Three hours and a half showed the tuna slower, heavier, higher, easier. He had taken us fifteen miles from where we had hooked him. He was weakening, but I thought I was worse off than he was. Dan changed the harness. It seemed to make more effort possible.

The floor under my feet was wet and slippery from the salt water dripping off my reel. I could not get any footing. The bend of that rod downward, the ceaseless tug, tug, tug, the fear of sharks, the paradoxical loss of desire now to land the tuna, the change in my feeling of elation and thrill to wonder, disgust, and utter weariness of spirit and body—all these warned me that I was at the end of my tether, and if anything could be done it must be quickly.

Relaxing, I took a short rest. Then nerving myself to be indifferent to the pain, and yielding altogether to the brutal instinct this tuna-fighting rouses in a fisherman, I lay back with might and main. Eight times I had gotten the double line over the reel. On the ninth I shut down, clamped with my thumbs, and froze there. The wire leader sung like a telephone wire in the cold. I could scarcely see. My arms cracked. I felt an immense strain that must break me in an instant.

Captain Dan reached the leader. Slowly he heaved. The strain upon me was released. I let go the reel, threw off the drag, and stood up. There the tuna was, the bronze-and-blue-backed devil, gaping, wide-eyed, shining and silvery as he rolled, a big tuna if there ever was one, and he was conquered.

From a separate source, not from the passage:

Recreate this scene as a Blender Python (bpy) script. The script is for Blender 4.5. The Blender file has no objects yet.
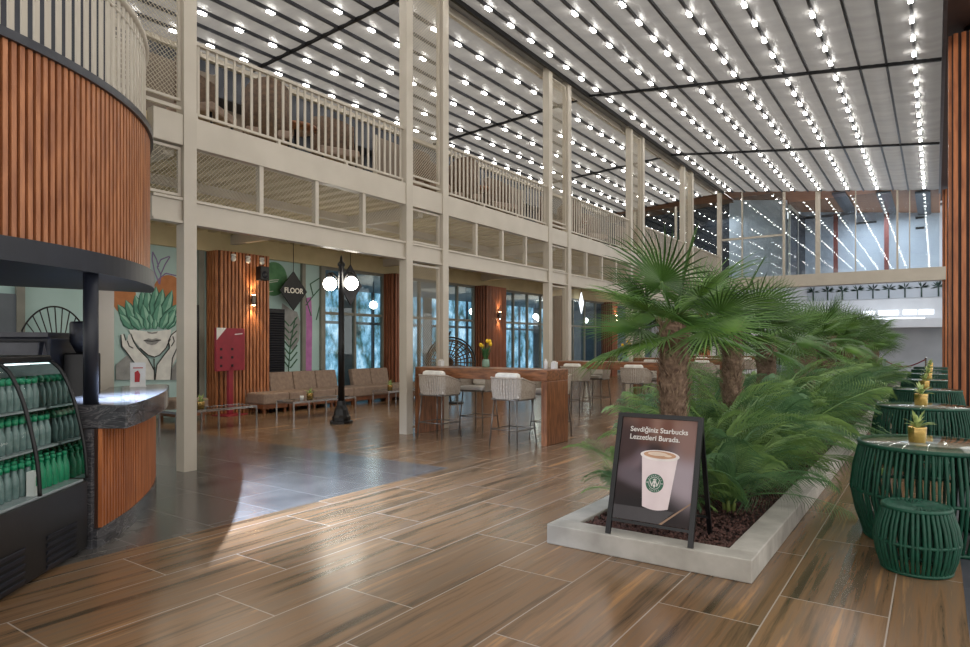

When Dan lunged with the gaff the tuna made a tremendous splash that deluged us. Then Dan yelled for another gaff. I was quick to get it. Next it was for me to throw a lasso over that threshing tail. When I accomplished this the tuna was ours. We hauled him up on the stern, heaving, thumping, throwing water and blood; and even vanquished he was magnificent. Three hours and fifty minutes! The number fifty stayed with me. As I fell back in a chair, all in, I could not see for my life why any fisherman would want to catch more than one large tuna.